Chuck Lauber: Yeah. Sure, Andrew. I mean, first quarter is always a challenge for us in China on margins. It’s usually our lowest margin quarter. And as you know, Rest of the World is largely China. So it wasn’t out of line with what we expected for the first quarter. We haven’t changed our full year outlook. You’re right. We did lower our top line guide a bit. But the team in China has done a great job of taking a look at SG&A being more flexible, more variable on those costs. And we have confidence that the team, even with a little lower volumes is going to continue to manage the bottom line. So yes, a little bit of a headwind on the top line. First quarter is always a challenge, but we still feel good about that range for the full year.
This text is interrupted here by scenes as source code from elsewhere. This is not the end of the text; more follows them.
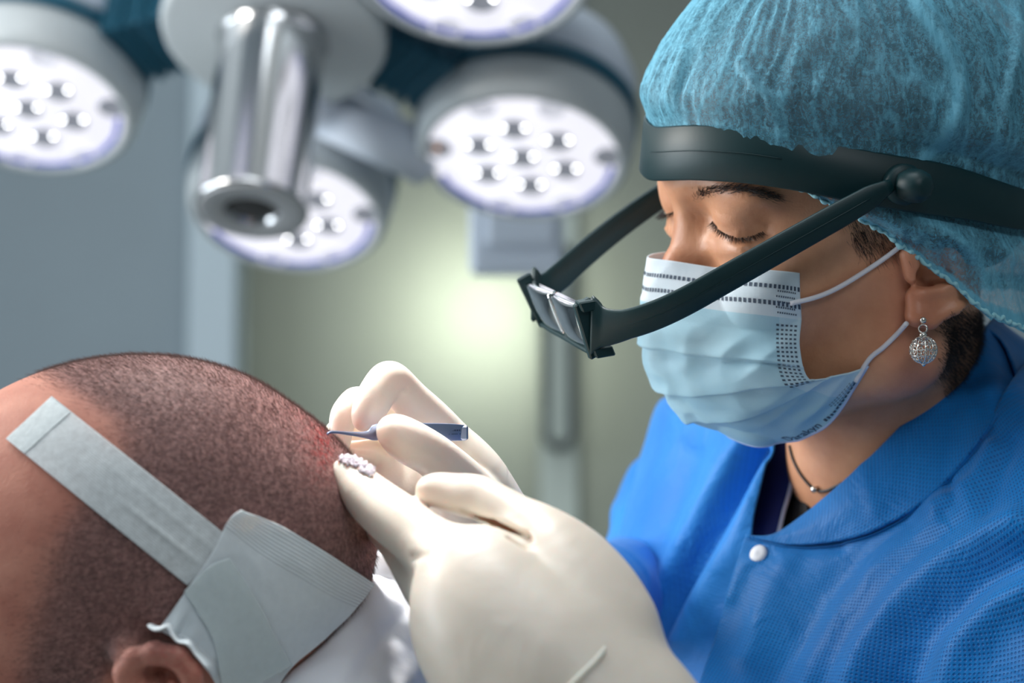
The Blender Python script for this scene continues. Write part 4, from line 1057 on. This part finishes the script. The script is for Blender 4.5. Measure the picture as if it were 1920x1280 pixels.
R_ += MID+RIN+PIN+[rc(C(648, 842, 117), 0.38, C(695, 848, 118.5), 0.65, 0.25)]
THR = chain([(733, 806, 111.0, 22), (745, 813, 111.0, 27), (770, 830, 111.2, 34), (806, 850, 112.0, 35), (842, 880, 113.2, 38), (872, 925, 114.8, 52), (890, 1000, 117.5, 84)], 0.45)
R_ += THR
R_ += [rc(C(742, 797, 109.75), 0.16, C(768, 812, 109.9), 0.14, 0.25, 's'), rc(C(748, 812, 109.85), 0.05, C(775, 822, 110.0), 0.05, 0.2, 's')]
R_ += chain([(760, 890, 119, 40), (790, 960, 119, 66), (850, 1030, 119.5, 80)], 1.2)
R_ += [rc(C(762, 726, 114.0), 0.04, C(748, 748, 113.6), 0.03, 0.18, 's'), rc(C(812, 800, 115.1), 0.04, C(790, 808, 115.0), 0.03, 0.18, 's'),
       rc(C(845, 882, 112.3), 0.03, C(880, 900, 113.2), 0.03, 0.15, 's'), rc(C(850, 872, 112.4), 0.03, C(876, 886, 113.0), 0.03, 0.15, 's')]
V, F = isomesh(R_, axis(-10, 5, -10, 1, 0.10, 0.3), axis(107, 133, 107, 123, 0.12, 0.4), axis(-16, 0, -8, 0, 0.10, 0.3))
mesh('glove', V, F, M_glove, surg, label='off-white latex glove on the far hand')
# ================================================================== forceps
M_tw = pm('surgical_steel_blue', (150, 164, 196), 0.36, metal=0.85); M_tws = pm('surgical_steel', (170, 165, 160), 0.22, metal=0.95)
tw = empty('forceps', tuple(W(C(740, 810, 112.5))), 'slim curved-tip steel forceps held between gloved thumb and finger', 'forceps')
pth = np.array([C(603, 828, 108.9), C(610, 818, 109.1), C(622, 810, 109.4), (C(660, 813, 110.4)), C(688, 815, 111.2), C(700, 811, 111.5), C(720, 809, 111.9), C(780, 809, 112.8), C(840, 810, 113.8), C(872, 811, 114.4)])
wd_ = [0.07, 0.09, 0.11, 0.17, 0.34, 0.70, 0.76, 0.80, 0.82, 0.74]
for s in (-1, 1):
    p = crom(pth, 80).copy(); f = np.linspace(0, 1, 80); p[:, 1] += s*0.22*np.sin(np.clip((f-0.05)/0.95, 0, 1)*math.pi)*0.8+s*0.035
    wv_ = np.tile([0, -0.12, 1.0], (80, 1)); V, F = ribbon(p, wv_, crom(np.array(wd_)[:, None], 80)[:, 0], 0.07, round_=0.3)
    tarm = mesh('blade', V, F, [M_tw, M_tws][0], tw)
V, F = box(C(868, 811, 114.3), (0.5, 0.25, 0.70), None, 0.08); mesh('hinge', V, F, M_tw, tw, smooth=False)
qs = []
for r_, y0, n, h in ((0, 806, 9, 2.6), (1, 813.5, 13, 1.4)):
    for i in range(n):
        if (i*7+r_) % 5 == 3: continue
        x0_ = 826+i*(38/n); a, b = C(x0_, y0, 113.33), C(x0_+38/n*0.7, y0+h, 113.4); qs.append([[a[0], 113.38, a[2]], [b[0], 113.43, a[2]], [b[0], 113.43, b[2]], [a[0], 113.38, b[2]]])
A = np.array(qs).reshape(-1, 3); A[:, 1] = np.interp(A[:, 0], [C(826, 0, 113.6)[0], C(868, 0, 114.3)[0]], [113.44, 114.14])
mesh('engraving', A, np.arange(len(A)).reshape(-1, 4), pm('engraved_dark', (40, 52, 84), 0.5), tw, smooth=False, label='small dark engraved marks')
# ================================================================== grafts on the fingertip
parts = []
gx = []
for i in range(420):
    f = rng.random(); x = 638+f*60+rng.normal()*3; y = np.interp(f, [0, 0.5, 1], [856, 864, 886])+rng.normal()*6.0; gx.append((x, y))
gx = np.array(gx); q, ok = raycast(L_, gx[:, 0], gx[:, 1], 90, 112, off=0.02)
for p, o_ in zip(q, ok):
    if not o_: continue
    d = nrm(rng.normal(size=3)); r = 0.045+0.04*rng.random()
    parts.append(tube([p-d*0.10+[0, 0, 0.03], p-d*0.04+[0, 0, 0.05+0.08*rng.random()], p+d*0.05+[0, 0, 0.06], p+d*0.11+[0, 0, 0.03]], [r*0.4, r, r, r*0.3], 7))
V, F = join(parts); go = mesh('graft_pile', V, F, pm('moist_graft_tissue', (222, 200, 205), 0.2, sss=0.4, noise=0.25, nscale=300), None)
tag(go, 'little heap of moist pinkish grafts lying on the gloved index fingertip', 'tissue', kind='stuff')
# ================================================================== the patient
pat = empty('person', tuple(W(C(350, 1500, 112))), 'person lying with a close-cropped head, tape and gauze across it', 'person')
Pp = []
Pp += [cel(292, 1032, 110, (388, 316, 364), 1)]
Pp += [cel(165, 1090, 110, (392, 300, 388), 2.0)]
Pp += [cel(560, 985, 110, (118, 190, 130), 3.0), cel(-60, 1420, 110, (300, 240, 330), 3.0), cel(-250, 1250, 110, (200, 220, 280), 3.0)]
Pp += [rc(C(430, 1180, 116), 5.0, C(760, 1640, 124), 6.0, 3.0)]
Pp += [rc(C(-215, 1075, 110), 0.8, C(-290, 1195, 110), 1.1, 1.0), cel(-285, 1090, 106.5, (45, 50, 30), 2.0, 's'), cel(-285, 1090, 113.5, (45, 50, 30), 2.0, 's'),
       cel(-240, 1330, 110, (60, 110, 40), 1.2), cel(-215, 1480, 110, (90, 110, 80), 2.0)]
# ear
def EA(px, py, d): return C(px, py, d)
ear_pts = [(238, 1300, 101.2), (236, 1262, 101.0), (252, 1234, 100.8), (290, 1224, 100.5), (332, 1232, 100.4), (358, 1262, 100.5), (368, 1310, 100.8), (355, 1370, 101.4)]
for a, b in zip(ear_pts[:-1], ear_pts[1:]): Pp += [rc(EA(*a), 0.44, EA(*b), 0.44, 0.35)]
Pp += [cel(300, 1300, 102.6, (52, 50, 72), 0.6), rc(EA(322, 1280, 101.0), 0.26, EA(318, 1340, 101.2), 0.28, 0.4), rc(EA(268, 1290, 101.3), 0.3, EA(262, 1340, 101.5), 0.3, 0.5),
       cel(292, 1268, 100.9, (20, 60, 18), 0.3, 's'), rc(C(232, 1225, 102.2), 0.55, C(246, 1250, 101.6), 0.5, 0.8)]
PV, PF = isomesh(Pp, axis(-42, -3, -26, -5.5, 0.17, 0.6), axis(98, 148, 98, 116, 0.2, 0.8), axis(-40, 1, -16.5, 1, 0.17, 0.6))
t = NT('skin_scalp')
f1 = t.noise(t.coord(), 30, 5, 0.6)
base = t.ramp(f1, [(0.3, lin((176, 112, 96))), (0.7, lin((208, 146, 126)))])
a1 = t.n('ShaderNodeAttribute', attribute_name='scalp'); a2 = t.n('ShaderNodeAttribute', attribute_name='red')
stub = t.ramp(t.noise(t.coord(), 520, 3, 0.6), [(0.4, lin((128, 94, 92))), (0.62, lin((166, 126, 120)))])
c1 = t.mix(a1.outputs['Fac'], base, stub)
rs = t.math('MULTIPLY', a2.outputs['Fac'], t.ramp(t.noise(t.coord(), 420, 2, 0.5), [(0.45, (0.25,)*3), (0.58, (1, 1, 1))]), clamp=True)
t.P('Base Color', t.mix(rs, c1, lin((168, 52, 52)))); t.P('Roughness', 0.58); t.P('Specular IOR Level', 0.3); t.P('Subsurface Weight', 0.2); t.b.inputs['Subsurface Radius'].default_value = (0.009, 0.003, 0.002); t.P('Subsurface Scale', 1.0)
b1 = t.bump(t.noise(t.coord(), 800, 3), 0.3, 0.0007); t.bump(t.noise(t.coord(), 150, 3), 0.12, 0.0015, b1)
pb = mesh('body', PV, PF, t.m, pat)
HXY = np.array([620, 690, 715, 745, 790, 840, 880, 930, 1000, 1100, 1200, 1300, 1500]); HXX = np.array([70, 78, 110, 165, 225, 232, 205, 165, 120, 88, 60, 40, 20])
def scalp(X):
    x, y = proj(X); k = 1/(1+np.exp(-(x-np.interp(y, HXY, HXX))/16))
    k *= 1/(1+np.exp((x-700-0*y)/10)); k *= 1/(1+np.exp(((y-1180)+(x-420)*-0.25)/14)*(x > 225)) if False else 1
    below = 1/(1+np.exp(-(y-(1215+np.clip(225-x, 0, 400)*2.0))/14)); return k*(1-below)*(X[:, 1] < 118)
sc_a = scalp(PV); x, y = proj(PV)
red = 0.5*np.exp(-(((x-608)/16)**2+((y-822)/42)**2))+0.4*np.exp(-(((x-600)/34)**2+((y-835)/75)**2))+0.15*np.exp(-(((x-560)/60)**2+((y-770)/50)**2))+0.35*np.exp(-(((x-330)/80)**2+((y-1240)/60)**2))*(PV[:, 1] < 102)
for nm, val in (('scalp', sc_a*0.95), ('red', np.clip(red, 0, 1))):
    a = pb.data.attributes.new(nm, 'FLOAT', 'POINT'); a.data.foreach_set('value', val.astype(np.float32))
t = NT('cropped_hair'); t.P('Base Color', lin((112, 92, 88))); t.P('Roughness', 0.75); t.P('Specular IOR Level', 0.2); M_crop = t.m
def keep_hair(X, N): return scalp(X)
Pq, Nq = sprinkle(PV, PF, 105000, keep_hair)
x, y = proj(Pq)
comb_ = np.stack([-(0.85)*np.ones(len(Pq)), 0*x, np.where(x > 560, -0.55, -0.15)], 1); comb_ = comb_-Nq*(comb_*Nq).sum(1)[:, None]
D = nrm(comb_)*0.75+Nq*0.5+rng.normal(size=Pq.shape)*0.16
V, F = strands(Pq-Nq*0.02, D, 0.30*(0.55+0.7*rng.random(len(Pq))), 0.0055, seg=1); ph = mesh('hair', V, F, M_crop, pat, smooth=False, label='close-cropped brown hair')
# ---- surgical tape
def onhead(px, py, off):
    px = np.asarray(px, float); py = np.asarray(py, float); q, ok = raycast(Pp, px.ravel(), py.ravel(), 80, 122, off=off)
    d = q[:, 1].copy(); fx = px.ravel().copy(); fy = py.ravel().copy(); bad = ~ok; k = 0
    while bad.any() and k < 12:
        fx[bad] += (400-fx[bad])*0.06; fy[bad] += (1130-fy[bad])*0.06; q2, ok2 = raycast(Pp, fx[bad], fy[bad], 80, 122, off=off)
        ii = np.where(bad)[0]; d[ii[ok2]] = q2[ok2, 1]; bad[ii[ok2]] = False; k += 1
    P = np.stack([(px.ravel()-960)/FPX*d, d, -(py.ravel()-640)/FPX*d], 1); return P.reshape(px.shape+(3,))
def smooth_d(P, n=3):
    D = P[..., 1].copy()
    for _ in range(n):
        E = np.pad(D, 1, mode='edge'); D = (E[:-2, 1:-1]+E[2:, 1:-1]+E[1:-1, :-2]+E[1:-1, 2:]+D*2)/6
    return P*(D/P[..., 1])[..., None]
def tape_mat(name, c, alpha, rows=900):
    t = NT(name); sp_ = t.n('ShaderNodeSeparateXYZ'); t.t.links.new(t.coord('UV'), sp_.inputs[0])
    n = t.noise(t.coord(), 240, 4, 0.65); st = t.math('SINE', t.math('MULTIPLY', sp_.outputs[1], 60.0)); st2 = t.math('SINE', t.math('MULTIPLY', sp_.outputs[0], 45.0))
    t.P('Base Color', lin(c)); t.P('Roughness', 0.6)
    a = t.math('ADD', t.math('MULTIPLY', n, 0.5), alpha-0.25); a = t.math('ADD', a, t.math('MULTIPLY', st, 0.05), clamp=True); t.P('Alpha', a)
    b = t.bump(n, 0.4, 0.0006); t.bump(st, 0.25, 0.0004, b); return t.m
M_tape = tape_mat('paper_tape', (240, 246, 248), 0.62)
u = np.linspace(0, 1, 110)[:, None]; v = np.linspace(0, 1, 30)[None]
def bil(a, b, c, d, u, v): return [(np.array(a)[i]*(1-u)+np.array(d)[i]*u)*(1-v)+(np.array(b)[i]*(1-u)+np.array(c)[i]*u)*v for i in (0, 1)]
X_, Y_ = bil((97, 742), (11, 822), (352, 1098), (436, 1012), u, v)
Tg = smooth_d(onhead(X_, Y_, 0.16), 2); NT_ = grid_normals(Tg); sgn = -1 if NT_[50, 15, 1] > 0 else 1
w = 0.09*np.exp(-((v-0.62)/0.045)**2)*np.clip((u-0.5)*4, 0, 1)*np.clip((1.0-u)*8, 0, 1)+0.03*np.exp(-((v-0.3)/0.05)**2)*np.clip((u-0.3)*3, 0, 1)
w = w+0.02*np.array([[mn.noise(Vector((a*9, b*3, 1))) for b in v[0]] for a in u[:, 0]])
Tg = Tg+NT_*sgn*w[..., None]; V, F, uv = shell(Tg, 0.02, flip=sgn < 0)
tp = mesh('surgical_tape', V, F, M_tape, None, uv=uv); tag(tp, 'long translucent white tape strip across the patient temple', 'tape')
X_, Y_ = bil((97, 742), (11, 822), (45, 850), (132, 772), u, v); Te = onhead(X_, Y_, 0.19); V, F, uv = shell(Te, 0.02, flip=sgn < 0)
mesh('folded_end', V, F, tape_mat('tape_fold', (226, 234, 236), 0.80), tp, uv=uv, label='doubled over end of the tape')
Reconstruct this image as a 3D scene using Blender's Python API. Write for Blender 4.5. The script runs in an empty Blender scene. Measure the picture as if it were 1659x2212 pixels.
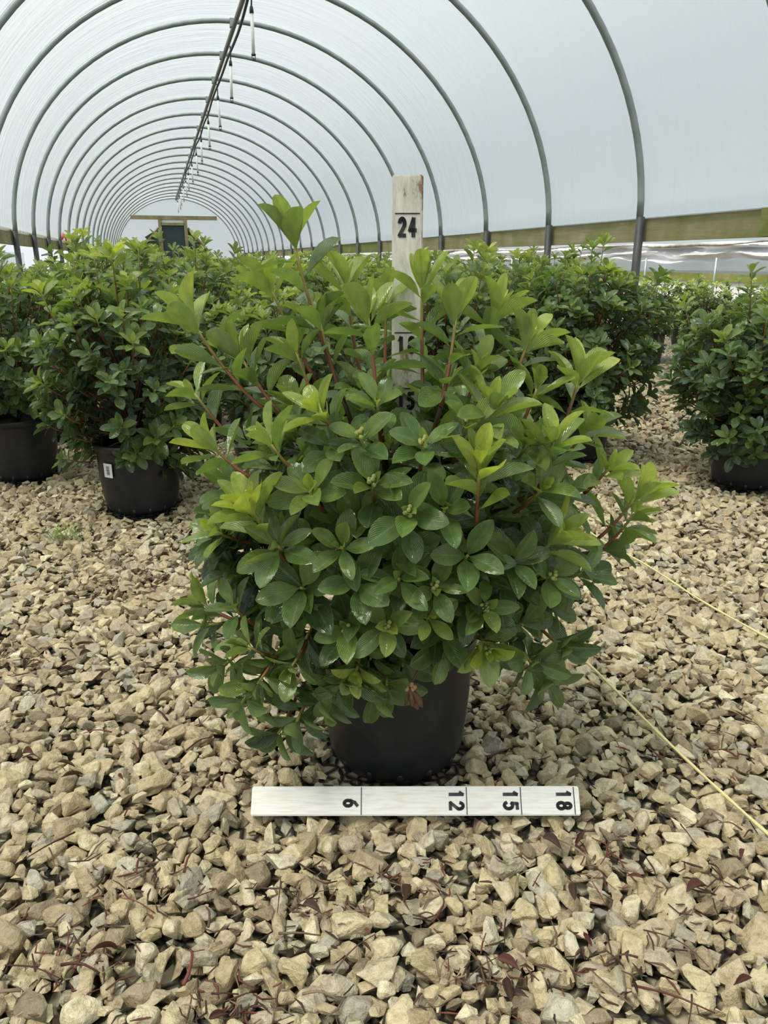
import bpy, bmesh, math, random
import numpy as np
from mathutils import Matrix, Vector

# ------------------------------------------------------------------ camera, sky, sun, exposure
scene = bpy.context.scene
COL = scene.collection
IMG_W, IMG_H, F = 1659.0, 2212.0, 1662.0
CX, CY = IMG_W / 2, IMG_H / 2
PITCH = math.radians(18.093)
YAW = math.radians(15.792)
CAM = np.array([0.0, 0.0, 0.762])
FW = np.array([math.sin(YAW) * math.cos(PITCH), math.cos(YAW) * math.cos(PITCH), -math.sin(PITCH)])
RT = np.array([math.cos(YAW), -math.sin(YAW), 0.0])
UP = np.cross(RT, FW)

cam_data = bpy.data.cameras.new('camera')
cam_data.sensor_fit = 'VERTICAL'
cam_data.sensor_height = 34.6
cam_data.lens = F / IMG_H * 34.6
cam_data.clip_end = 300
cam = bpy.data.objects.new('camera', cam_data)
COL.objects.link(cam)
cam.matrix_world = Matrix(((RT[0], UP[0], -FW[0], CAM[0]), (RT[1], UP[1], -FW[1], CAM[1]),
                           (RT[2], UP[2], -FW[2], CAM[2]), (0, 0, 0, 1)))
scene.camera = cam

world = bpy.data.worlds.new('overcast_sky')
scene.world = world
world.use_nodes = True
wn = world.node_tree.nodes
wn['Background'].inputs[0].default_value = (0.89, 0.96, 1.0, 1)
wn['Background'].inputs[1].default_value = 0.69

sun_data = bpy.data.lights.new('sun', 'SUN')
sun_data.energy = 4.0
sun_data.angle = math.radians(22)
sun_data.color = (1.0, 0.945, 0.85)
sun = bpy.data.objects.new('sun', sun_data)
COL.objects.link(sun)
sun_dir = Vector((0.42, 0.16, -0.89))          # light travels this way
sun.rotation_euler = sun_dir.to_track_quat('-Z', 'Y').to_euler()
sun.location = (-10, 5, 14)

vs = scene.view_settings
vs.view_transform = 'Standard'
vs.look = 'None'
vs.gamma = 1.0
vs.use_curve_mapping = False
vs.exposure = 0.47
scene.render.film_transparent = False
cy = scene.cycles
cy.max_bounces = 4
cy.diffuse_bounces = 2
cy.glossy_bounces = 2
cy.transmission_bounces = 3
cy.transparent_max_bounces = 3

# ------------------------------------------------------------------ helpers
rng = np.random.default_rng(7)
random.seed(7)


def at(px, py, dist):
    """point on the viewing ray of a photograph pixel at a horizontal distance from the lens"""
    d = FW + RT * (px - CX) / F - UP * (py - CY) / F
    return CAM + d * (dist / math.hypot(d[0], d[1]))


def ray(px, py):
    return FW + RT * (px - CX) / F - UP * (py - CY) / F


def project(P):
    v = np.asarray(P) - CAM
    z = v @ FW
    return CX + F * (v @ RT) / z, CY - F * (v @ UP) / z, z


def unit(v):
    v = np.asarray(v, float)
    return v / (np.linalg.norm(v) + 1e-12)


def link(name, data, parent=None):
    o = bpy.data.objects.new(name, data)
    COL.objects.link(o)
    if parent is not None:
        o.parent = parent
    return o


def tag(o, label=None, cat=None, group=None, kind=None):
    if label: o['label'] = label
    if cat: o['category'] = cat
    if group: o['group'] = group
    if kind: o['kind'] = kind
    return o


def thing(name, label, cat, loc=(0, 0, 0), rotz=0.0, group=None):
    o = link(name, None)
    o.empty_display_size = 0.05
    o.location = loc
    o.rotation_euler = (0, 0, rotz)
    return tag(o, label, cat, group)


def mesh_np(name, V, faces, mat, uv=None, colors=None, smooth=False):
    """faces: int array (n,k) or list of such arrays"""
    me = bpy.data.meshes.new(name)
    V = np.asarray(V, np.float32)
    if not isinstance(faces, list):
        faces = [faces]
    loops = np.concatenate([f.reshape(-1) for f in faces]).astype(np.int32)
    tot = np.concatenate([np.full(len(f), f.shape[1]) for f in faces]).astype(np.int32)
    start = np.concatenate([[0], np.cumsum(tot)[:-1]]).astype(np.int32)
    me.vertices.add(len(V)); me.vertices.foreach_set('co', V.reshape(-1))
    me.loops.add(len(loops)); me.loops.foreach_set('vertex_index', loops)
    me.polygons.add(len(tot)); me.polygons.foreach_set('loop_start', start)
    try:
        me.polygons.foreach_set('loop_total', tot)
    except Exception:
        pass
    me.update(calc_edges=True)
    if uv is not None:
        l = me.uv_layers.new(name='UVMap')
        l.data.foreach_set('uv', np.asarray(uv, np.float32)[loops].reshape(-1))
    if colors is not None:
        a = me.color_attributes.new('Col', 'FLOAT_COLOR', 'POINT')
        c = np.ones((len(V), 4), np.float32); c[:, :3] = colors
        a.data.foreach_set('color', c.reshape(-1))
    me.polygons.foreach_set('use_smooth', np.full(len(tot), bool(smooth)))
    me.materials.append(mat)
    me.validate()
    return me


class MB:
    """collects shapes that become one mesh"""
    def __init__(self):
        self.v, self.q, self.t, self.c, self.n = [], [], [], [], 0

    def add(self, V, quads=None, tris=None, col=None):
        V = np.asarray(V, float)
        self.v.append(V)
        if quads is not None and len(quads): self.q.append(np.asarray(quads) + self.n)
        if tris is not None and len(tris): self.t.append(np.asarray(tris) + self.n)
        c = np.ones((len(V), 3)) * (col if col is not None else 1.0)
        self.c.append(c)
        self.n += len(V)
        return self

    def box(self, c, s, R=None):
        c, s = np.asarray(c, float), np.asarray(s, float) / 2
        P = np.array([[x, y, z] for z in (-1, 1) for y in (-1, 1) for x in (-1, 1)]) * s
        if R is not None: P = P @ np.asarray(R).T
        return self.add(P + c, [[0, 2, 3, 1], [4, 5, 7, 6], [0, 1, 5, 4], [2, 6, 7, 3], [0, 4, 6, 2], [1, 3, 7, 5]])

    def tube(self, pts, radii, n=8, cols=None, caps=True):
        pts = np.asarray(pts, float); m = len(pts)
        radii = np.broadcast_to(np.asarray(radii, float), (m,))
        tan = np.gradient(pts, axis=0)
        V, C = [], []
        ref = np.array([0.31, 0.17, 0.93])
        a_prev = None
        for i in range(m):
            t = unit(tan[i])
            a = np.cross(t, ref) if a_prev is None else a_prev - t * (a_prev @ t)
            if np.linalg.norm(a) < 1e-6: a = np.cross(t, [1, 0, 0])
            a = unit(a); a_prev = a; b = np.cross(t, a)
            ang = np.arange(n) * 2 * math.pi / n
            V.append(pts[i] + radii[i] * (np.cos(ang)[:, None] * a + np.sin(ang)[:, None] * b))
            if cols is not None: C.append(np.tile(cols[i], (n, 1)))
        V = np.concatenate(V)
        i = np.arange(m - 1)[:, None] * n; j = np.arange(n)[None, :]; k = (j + 1) % n
        Q = np.stack([i + j, i + k, i + n + k, i + n + j], -1).reshape(-1, 4)
        T = []
        if caps:
            for r in range(1, n - 1):
                T.append([0, r + 1, r]); T.append([(m - 1) * n, (m - 1) * n + r, (m - 1) * n + r + 1])
        return self.add(V, Q, T, np.concatenate(C) if cols is not None else None)

    def lathe(self, prof, n=40, c=(0, 0, 0), arc=None):
        prof = np.asarray(prof, float); m = len(prof)
        ang = np.arange(n) * 2 * math.pi / n
        V = np.stack([prof[:, None, 0] * np.cos(ang), prof[:, None, 0] * np.sin(ang), np.repeat(prof[:, 1:2], n, 1)], -1).reshape(-1, 3)
        i = np.arange(m - 1)[:, None] * n; j = np.arange(n)[None, :]; k = (j + 1) % n
        Q = np.stack([i + j, i + k, i + n + k, i + n + j], -1).reshape(-1, 4)
        return self.add(V + np.asarray(c), Q)

    def build(self, name, mat, parent=None, smooth=False, color=False):
        f = []
        if self.q: f.append(np.concatenate(self.q))
        if self.t: f.append(np.concatenate(self.t))
        me = mesh_np(name, np.concatenate(self.v), f, mat, colors=np.concatenate(self.c) if color else None, smooth=smooth)
        return link(name, me, parent)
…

Andrew Kaplowitz : Great. And then just on North American water treatment, you did lower your forecast a little there. I think it was on the direct-to-consumer side that you said little bit more weakness. Maybe just talk about visibility into sort of that end market, it does tend to be a bit fragmented, how our inventories on the channel side and just more elaboration around visibility would be helpful.
Kevin Wheeler : Yeah. I think it certainly is a fragmented market. We’re in five different channels. So the visibility is not as crystal clear as we would like. But if you look at it, the two things we highlighted was on the consumer demand side of it and just more average pricing for our orders in our consumer side of the business, just a little bit lower people being a bit more price cautious. And then also highlighted the water softeners. And that just hasn’t rebounded back from where we thought it was going to be. I just think there’s – that’s more of a discretionary item sometimes people can delay it. So those are two things that we’re seeing. There’s nothing fundamentally wrong with the channels. It’s just a matter of some of these discretionary spends consumers are being a bit more cautious.
We still feel really good about the business. I mean, again, it’s going to be up 8% to 10%. We didn’t make an acquisition that puts us in California, which we’re really excited about. So there’s a lot of good things going on within the North America water treatment business and each channel has got its own little challenges, but also it’s a positive side.
Operator: Thank you. One moment for our next question. Our next question comes from Damian Karas with UBS. Your line is open.
Damian Karas : Hi, good morning, everyone.
Kevin Wheeler : Good morning, Damian.
Damian Karas : I appreciate all the color on the AHRI data and some of this monthly choppiness around distributor inventories. I was hoping maybe you could just give us an update on your perception of proactive replacement. Is that still around 30%? Or have you seen any changes there versus where you — we’re exiting 2023?
Kevin Wheeler : No. It’s interesting to me much federally closely because coming out, it’s been elevated. And it’s kind of normalized right now at that 30% level. We check it every quarter, and it’s still holding up in that percentage. So no change. And with that, of course, our merchant replacement always remains consistent. And we also like what we’re seeing in the new construction side, particularly on single-family housing. So overall, I think the consumer and kind of the components of how our units and volumes are made up are pretty consistent and have been that way for now for several, several months.